The one (major?) time I threw a fit when a man wouldn’t listen to me, I was in Armenia and he was treating me like a child–no, worse than a child, because he had more respect for his daughter then he did in that moment for me.  In fact, he spared no expense of telling me so to my face.  Yet I needed him to listen to me, because what he was doing was very wrong and I needed to show him that because it was very important.

So what did I do? I stomped my foot, lifted up my chin, and dared him. I told him, “If you want to treat me like a child, I can become a little child. Will you listen to me now?”  I was quite self-aware, even if I was profoundly frustrated–with him, with the situation, the over-and-over situation, and with myself, for finally running out of resourceful options and stooping to the level he wanted to put me in.

So when I read these books of young women behaving this way, especially when nothing really has been done to them where they should be treating the men with such disrespect, I can’t help but feel frustrated.

And I have to wonder about the authors. Why do they like to write about this sort of relationship?  Why does this keep cropping up over and over again?  Why do these young women with something to prove–to themselves, to the world–fall for men who don’t see them for who they are? Who won’t even listen to them? For one thing, the young women don’t even seem ready to have a good relationship with themselves, how can they ever hope to have a relationship that works with someone who won’t listen to what they want or how they want to be treated?

Also, my experience with the Overbearing Male sort in real life has shown me that they prefer to date and marry easy-going, submissive women who can admit to themselves they need protecting, not the kind who throw stubborn fits and ditch the umbrella in a hail-storm because they want to show that they’re “strong” and don’t need anyone but themselves.

So why does this keep getting written?  Is it because this is where we’re at in the Feminism waves?  As a gender-species, are we at this level where the New Woman has to still fight the Oldfashioned Man?  Or is this the New Woman longing to be accepted by the Oldfashioned Man?  Is this culture talking back to itself, begging for acceptance and love for who the New Woman is right now?  Or is she just wrestling with herself? Doesn’t she know she could be happier if she stopped fighting so hard to prove things and just got to know herself better?
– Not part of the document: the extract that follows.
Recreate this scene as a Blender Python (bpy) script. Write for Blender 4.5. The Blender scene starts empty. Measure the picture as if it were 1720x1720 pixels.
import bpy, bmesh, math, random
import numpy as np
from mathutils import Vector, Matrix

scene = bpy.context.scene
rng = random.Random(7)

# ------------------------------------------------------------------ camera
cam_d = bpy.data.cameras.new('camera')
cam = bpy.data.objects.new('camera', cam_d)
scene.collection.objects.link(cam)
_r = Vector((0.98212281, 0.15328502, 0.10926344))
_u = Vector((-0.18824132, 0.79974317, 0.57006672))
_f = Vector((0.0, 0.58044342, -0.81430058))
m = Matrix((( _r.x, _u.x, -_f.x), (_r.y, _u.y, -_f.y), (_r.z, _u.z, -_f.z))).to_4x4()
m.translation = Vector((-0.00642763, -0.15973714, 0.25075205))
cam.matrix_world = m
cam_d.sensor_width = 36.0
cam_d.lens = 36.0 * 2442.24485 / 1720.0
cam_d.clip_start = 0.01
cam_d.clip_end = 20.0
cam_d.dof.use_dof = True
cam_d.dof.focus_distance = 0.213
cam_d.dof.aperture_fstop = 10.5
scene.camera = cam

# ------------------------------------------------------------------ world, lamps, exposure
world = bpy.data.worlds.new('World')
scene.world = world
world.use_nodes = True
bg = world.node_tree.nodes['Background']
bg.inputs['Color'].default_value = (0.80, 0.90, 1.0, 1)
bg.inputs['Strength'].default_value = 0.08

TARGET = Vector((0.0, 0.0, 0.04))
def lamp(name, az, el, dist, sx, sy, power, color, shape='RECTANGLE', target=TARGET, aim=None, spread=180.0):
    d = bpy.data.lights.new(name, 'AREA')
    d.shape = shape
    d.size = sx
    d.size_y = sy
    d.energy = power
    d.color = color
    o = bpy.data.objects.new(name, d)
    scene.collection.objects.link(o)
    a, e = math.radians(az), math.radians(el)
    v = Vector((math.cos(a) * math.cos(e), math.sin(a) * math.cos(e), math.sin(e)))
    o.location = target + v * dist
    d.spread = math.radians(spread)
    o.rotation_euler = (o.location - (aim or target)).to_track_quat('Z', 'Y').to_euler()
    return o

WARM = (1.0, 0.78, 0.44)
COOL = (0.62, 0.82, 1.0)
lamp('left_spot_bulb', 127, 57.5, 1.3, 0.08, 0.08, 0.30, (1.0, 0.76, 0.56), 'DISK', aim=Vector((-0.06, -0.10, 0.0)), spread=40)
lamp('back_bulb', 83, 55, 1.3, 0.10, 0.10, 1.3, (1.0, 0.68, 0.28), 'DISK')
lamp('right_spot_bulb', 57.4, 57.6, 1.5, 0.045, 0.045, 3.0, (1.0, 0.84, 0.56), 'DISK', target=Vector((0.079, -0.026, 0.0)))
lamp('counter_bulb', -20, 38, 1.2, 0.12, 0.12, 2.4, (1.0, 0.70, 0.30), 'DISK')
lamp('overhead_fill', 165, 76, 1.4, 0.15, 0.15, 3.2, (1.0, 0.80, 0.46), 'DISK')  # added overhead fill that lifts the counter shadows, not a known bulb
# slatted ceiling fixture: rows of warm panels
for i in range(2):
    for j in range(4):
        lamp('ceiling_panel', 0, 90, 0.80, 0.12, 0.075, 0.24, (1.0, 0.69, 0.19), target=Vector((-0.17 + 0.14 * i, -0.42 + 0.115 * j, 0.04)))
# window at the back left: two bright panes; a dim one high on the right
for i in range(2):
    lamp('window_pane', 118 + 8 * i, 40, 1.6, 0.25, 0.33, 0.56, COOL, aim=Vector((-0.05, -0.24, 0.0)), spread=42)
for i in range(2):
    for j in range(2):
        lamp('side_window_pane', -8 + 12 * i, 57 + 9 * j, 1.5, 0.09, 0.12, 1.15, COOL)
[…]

If a woman truly knew herself, she would recognize that she doesn’t have to be scared of her own weaknesses. She doesn’t have to be EVERYTHING in order to be worth SOMETHING.  She doesn’t have to try to look feminine but act masculine in order to survive in the world.  She can be timid and scared and still be okay.  She doesn’t have to overcompensate for her fears or pretend they don’t exist.  She doesn’t have to shout to be heard.  Her strengths are varied and wonderful, and she doesn’t have to have specific strengths rather than others in order to be worth something to society.

And one of these days the Overbearing Male will learn that the best way to protect a woman is to listen to her.  And I’m not talking about “listen” meaning “take her orders.”   I mean, be a listening ear, then think about what she’s said.  It’s also okay if she doesn’t want you to do something for her. Being female is a rocky existence. Half of the time, hormones are wrecking with our minds and emotions, forcing us to walk on unsteady ground.  Half of the time, we don’t know which way is up and which way is down, what to think or how to feel.  Being a woman is a frightening thing, whether we admit it to ourselves or not.  We need someone to rely on, but each of us needs that protection in a different way.  Protect us, but let us choose how we want that protection.  Is that truly so much to ask?

And authors, PLEASE PLEASE PLEASE explore a wide variety of relationship dynamics!  Not all men act this way and not all women, either.  It’s not even every woman’s “ideal” relationship.  It’s not even all that desirable.  It’s not even interesting to read about.  I won’t go so far as to call it abusive as many people have been, no.  Dysfunctional maybe, but not abusive. Let’s not mislabel things, shall we?  I’ve seen my share of abusive relationships, thank you, and they are much much darker than this.  Overprotective Male & Something-to-prove Female’s problems are quite pale in comparison.